▶ **Written instruction**
Give back, exactly as it appears, the run of lines opening with the one containing "Write the bpy" and closing with the one containing "UP = RT.cross(FW)". Nothing outside that run should appear.

::: Listed entries

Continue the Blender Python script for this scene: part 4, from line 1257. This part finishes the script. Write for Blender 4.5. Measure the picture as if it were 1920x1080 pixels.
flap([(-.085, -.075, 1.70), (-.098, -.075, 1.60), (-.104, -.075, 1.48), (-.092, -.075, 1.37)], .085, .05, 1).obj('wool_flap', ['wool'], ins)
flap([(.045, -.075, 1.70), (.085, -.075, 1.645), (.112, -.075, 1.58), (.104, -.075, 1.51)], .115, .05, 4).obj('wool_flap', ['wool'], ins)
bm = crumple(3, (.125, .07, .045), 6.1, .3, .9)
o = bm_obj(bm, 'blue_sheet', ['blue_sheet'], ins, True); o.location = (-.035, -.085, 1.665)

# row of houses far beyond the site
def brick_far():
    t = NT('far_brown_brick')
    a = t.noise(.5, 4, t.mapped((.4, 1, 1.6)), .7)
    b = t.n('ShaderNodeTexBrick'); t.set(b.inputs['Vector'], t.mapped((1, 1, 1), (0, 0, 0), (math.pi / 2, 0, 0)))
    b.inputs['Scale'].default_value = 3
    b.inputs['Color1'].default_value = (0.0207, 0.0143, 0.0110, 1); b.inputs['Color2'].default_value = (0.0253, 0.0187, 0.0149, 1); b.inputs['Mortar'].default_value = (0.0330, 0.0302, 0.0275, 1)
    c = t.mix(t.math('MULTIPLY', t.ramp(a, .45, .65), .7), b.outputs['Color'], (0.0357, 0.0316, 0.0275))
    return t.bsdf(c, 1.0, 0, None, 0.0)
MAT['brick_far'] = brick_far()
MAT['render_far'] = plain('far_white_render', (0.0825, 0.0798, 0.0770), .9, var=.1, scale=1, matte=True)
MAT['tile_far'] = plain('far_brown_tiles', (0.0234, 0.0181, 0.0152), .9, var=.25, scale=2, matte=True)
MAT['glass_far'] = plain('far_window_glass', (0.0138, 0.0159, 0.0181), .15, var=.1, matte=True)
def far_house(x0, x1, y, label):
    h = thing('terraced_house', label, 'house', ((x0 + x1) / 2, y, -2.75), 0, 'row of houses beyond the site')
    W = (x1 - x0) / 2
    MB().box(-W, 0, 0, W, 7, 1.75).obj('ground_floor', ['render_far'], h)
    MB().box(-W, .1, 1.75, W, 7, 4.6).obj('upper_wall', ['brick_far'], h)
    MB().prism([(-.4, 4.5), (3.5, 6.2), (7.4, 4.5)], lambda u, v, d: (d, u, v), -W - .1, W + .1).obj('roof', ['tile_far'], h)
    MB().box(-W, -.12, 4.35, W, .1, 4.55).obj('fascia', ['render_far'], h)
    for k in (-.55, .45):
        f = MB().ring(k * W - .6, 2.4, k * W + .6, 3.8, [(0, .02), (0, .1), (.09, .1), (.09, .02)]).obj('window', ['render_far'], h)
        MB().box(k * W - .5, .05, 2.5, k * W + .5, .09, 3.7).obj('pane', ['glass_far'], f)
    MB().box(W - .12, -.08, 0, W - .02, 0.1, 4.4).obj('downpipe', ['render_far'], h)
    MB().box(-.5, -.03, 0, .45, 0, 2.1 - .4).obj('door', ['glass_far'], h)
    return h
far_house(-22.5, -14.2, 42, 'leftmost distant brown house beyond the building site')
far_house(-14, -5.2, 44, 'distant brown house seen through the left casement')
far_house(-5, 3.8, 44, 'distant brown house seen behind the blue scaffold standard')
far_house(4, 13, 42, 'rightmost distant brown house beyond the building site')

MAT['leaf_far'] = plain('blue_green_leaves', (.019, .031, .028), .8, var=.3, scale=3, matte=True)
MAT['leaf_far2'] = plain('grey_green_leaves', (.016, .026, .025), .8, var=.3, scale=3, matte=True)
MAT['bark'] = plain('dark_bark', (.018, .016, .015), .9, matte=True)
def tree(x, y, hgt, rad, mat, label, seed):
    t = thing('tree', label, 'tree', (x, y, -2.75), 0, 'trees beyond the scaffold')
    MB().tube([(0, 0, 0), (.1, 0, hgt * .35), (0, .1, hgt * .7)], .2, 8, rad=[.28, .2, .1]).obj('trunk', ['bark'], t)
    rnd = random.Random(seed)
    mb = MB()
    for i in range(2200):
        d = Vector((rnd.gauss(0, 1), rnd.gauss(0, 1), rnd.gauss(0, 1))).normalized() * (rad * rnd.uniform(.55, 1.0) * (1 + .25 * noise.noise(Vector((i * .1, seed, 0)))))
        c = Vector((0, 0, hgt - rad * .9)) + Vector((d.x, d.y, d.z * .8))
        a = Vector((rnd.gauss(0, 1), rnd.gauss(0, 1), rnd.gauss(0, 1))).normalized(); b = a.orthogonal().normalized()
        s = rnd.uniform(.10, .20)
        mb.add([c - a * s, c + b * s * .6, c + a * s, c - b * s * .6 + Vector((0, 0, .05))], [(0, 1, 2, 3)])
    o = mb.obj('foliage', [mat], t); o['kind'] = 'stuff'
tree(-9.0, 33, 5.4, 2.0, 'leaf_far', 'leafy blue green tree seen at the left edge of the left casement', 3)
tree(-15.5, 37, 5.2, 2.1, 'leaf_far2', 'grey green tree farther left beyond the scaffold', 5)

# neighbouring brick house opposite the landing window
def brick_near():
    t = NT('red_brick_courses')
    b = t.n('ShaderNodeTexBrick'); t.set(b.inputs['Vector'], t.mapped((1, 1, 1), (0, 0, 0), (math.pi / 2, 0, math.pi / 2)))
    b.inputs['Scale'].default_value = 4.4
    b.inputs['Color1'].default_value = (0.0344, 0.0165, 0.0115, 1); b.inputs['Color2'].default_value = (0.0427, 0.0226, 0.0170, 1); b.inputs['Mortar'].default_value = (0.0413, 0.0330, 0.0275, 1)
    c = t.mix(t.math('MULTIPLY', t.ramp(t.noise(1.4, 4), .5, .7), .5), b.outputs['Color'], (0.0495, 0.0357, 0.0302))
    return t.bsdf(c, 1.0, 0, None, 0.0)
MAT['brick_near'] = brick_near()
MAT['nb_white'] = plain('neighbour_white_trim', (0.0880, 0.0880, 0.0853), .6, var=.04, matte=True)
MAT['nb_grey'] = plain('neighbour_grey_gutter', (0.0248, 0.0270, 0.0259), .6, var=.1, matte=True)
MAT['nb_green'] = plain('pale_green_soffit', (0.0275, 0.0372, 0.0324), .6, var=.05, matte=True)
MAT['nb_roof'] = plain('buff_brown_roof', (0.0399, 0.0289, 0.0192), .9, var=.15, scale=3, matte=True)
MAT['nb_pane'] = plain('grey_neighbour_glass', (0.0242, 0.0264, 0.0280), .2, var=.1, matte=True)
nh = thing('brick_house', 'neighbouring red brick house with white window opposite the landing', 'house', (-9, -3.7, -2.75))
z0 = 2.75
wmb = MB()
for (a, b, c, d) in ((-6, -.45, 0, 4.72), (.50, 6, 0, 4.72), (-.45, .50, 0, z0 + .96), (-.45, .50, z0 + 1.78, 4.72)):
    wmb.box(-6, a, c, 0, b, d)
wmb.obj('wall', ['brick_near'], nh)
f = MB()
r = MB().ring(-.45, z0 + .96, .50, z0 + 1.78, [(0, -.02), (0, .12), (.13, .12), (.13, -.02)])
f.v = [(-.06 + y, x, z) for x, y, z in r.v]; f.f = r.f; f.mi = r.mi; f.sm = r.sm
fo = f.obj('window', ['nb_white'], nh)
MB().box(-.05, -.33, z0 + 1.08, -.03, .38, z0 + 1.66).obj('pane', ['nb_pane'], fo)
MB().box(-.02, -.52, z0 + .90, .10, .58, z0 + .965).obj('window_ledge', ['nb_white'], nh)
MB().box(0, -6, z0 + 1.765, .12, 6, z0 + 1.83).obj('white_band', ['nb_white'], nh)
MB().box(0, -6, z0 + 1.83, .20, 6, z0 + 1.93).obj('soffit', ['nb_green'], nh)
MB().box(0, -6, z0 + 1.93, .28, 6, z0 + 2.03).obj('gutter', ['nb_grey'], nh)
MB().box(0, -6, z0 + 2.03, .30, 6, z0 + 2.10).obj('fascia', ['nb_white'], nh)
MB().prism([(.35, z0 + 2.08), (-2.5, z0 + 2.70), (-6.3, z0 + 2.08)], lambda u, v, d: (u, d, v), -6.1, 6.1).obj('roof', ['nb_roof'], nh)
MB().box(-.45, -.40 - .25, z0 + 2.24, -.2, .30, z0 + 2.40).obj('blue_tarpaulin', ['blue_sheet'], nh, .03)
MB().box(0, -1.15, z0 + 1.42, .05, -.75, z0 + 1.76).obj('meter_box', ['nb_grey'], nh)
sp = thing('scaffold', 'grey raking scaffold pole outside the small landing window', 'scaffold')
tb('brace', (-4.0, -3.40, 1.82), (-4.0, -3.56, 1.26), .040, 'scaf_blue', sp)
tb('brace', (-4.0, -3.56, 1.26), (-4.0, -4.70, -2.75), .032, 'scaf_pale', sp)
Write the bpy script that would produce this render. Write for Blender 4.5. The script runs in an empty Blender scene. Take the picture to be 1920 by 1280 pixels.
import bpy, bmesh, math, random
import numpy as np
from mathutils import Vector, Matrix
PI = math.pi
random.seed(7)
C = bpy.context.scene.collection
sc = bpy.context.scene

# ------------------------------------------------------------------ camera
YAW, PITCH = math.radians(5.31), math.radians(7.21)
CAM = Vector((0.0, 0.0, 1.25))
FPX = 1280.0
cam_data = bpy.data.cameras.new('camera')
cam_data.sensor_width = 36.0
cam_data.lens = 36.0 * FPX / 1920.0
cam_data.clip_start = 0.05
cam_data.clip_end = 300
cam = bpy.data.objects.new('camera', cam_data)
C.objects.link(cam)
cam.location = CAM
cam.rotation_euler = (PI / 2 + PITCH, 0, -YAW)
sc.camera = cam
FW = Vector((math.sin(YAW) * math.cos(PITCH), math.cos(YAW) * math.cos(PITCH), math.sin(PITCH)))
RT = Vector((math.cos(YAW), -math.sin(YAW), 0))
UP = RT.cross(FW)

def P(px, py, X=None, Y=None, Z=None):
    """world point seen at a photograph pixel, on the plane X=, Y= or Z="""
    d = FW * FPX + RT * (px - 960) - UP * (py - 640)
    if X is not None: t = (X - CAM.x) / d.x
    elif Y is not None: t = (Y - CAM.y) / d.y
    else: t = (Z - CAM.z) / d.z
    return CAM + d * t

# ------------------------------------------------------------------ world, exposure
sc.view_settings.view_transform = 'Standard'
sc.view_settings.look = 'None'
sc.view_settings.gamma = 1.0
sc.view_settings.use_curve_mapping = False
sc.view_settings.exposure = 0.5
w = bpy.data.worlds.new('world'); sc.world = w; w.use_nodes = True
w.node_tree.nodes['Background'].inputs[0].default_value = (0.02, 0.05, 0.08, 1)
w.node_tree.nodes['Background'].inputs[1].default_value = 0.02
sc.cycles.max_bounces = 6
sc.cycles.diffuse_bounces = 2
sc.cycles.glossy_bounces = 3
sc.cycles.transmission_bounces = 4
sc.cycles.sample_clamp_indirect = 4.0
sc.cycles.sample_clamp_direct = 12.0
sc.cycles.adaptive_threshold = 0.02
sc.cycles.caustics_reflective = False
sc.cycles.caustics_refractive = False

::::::

▶ **Task response**
Write the bpy script that would produce this render. Write for Blender 4.5. The script runs in an empty Blender scene. Take the picture to be 1920 by 1280 pixels.
import bpy, bmesh, math, random
import numpy as np
from mathutils import Vector, Matrix
PI = math.pi
random.seed(7)
C = bpy.context.scene.collection
sc = bpy.context.scene

# ------------------------------------------------------------------ camera
YAW, PITCH = math.radians(5.31), math.radians(7.21)
CAM = Vector((0.0, 0.0, 1.25))
FPX = 1280.0
cam_data = bpy.data.cameras.new('camera')
cam_data.sensor_width = 36.0
cam_data.lens = 36.0 * FPX / 1920.0
cam_data.clip_start = 0.05
cam_data.clip_end = 300
cam = bpy.data.objects.new('camera', cam_data)
C.objects.link(cam)
cam.location = CAM
cam.rotation_euler = (PI / 2 + PITCH, 0, -YAW)
sc.camera = cam
FW = Vector((math.sin(YAW) * math.cos(PITCH), math.cos(YAW) * math.cos(PITCH), math.sin(PITCH)))
RT = Vector((math.cos(YAW), -math.sin(YAW), 0))
UP = RT.cross(FW)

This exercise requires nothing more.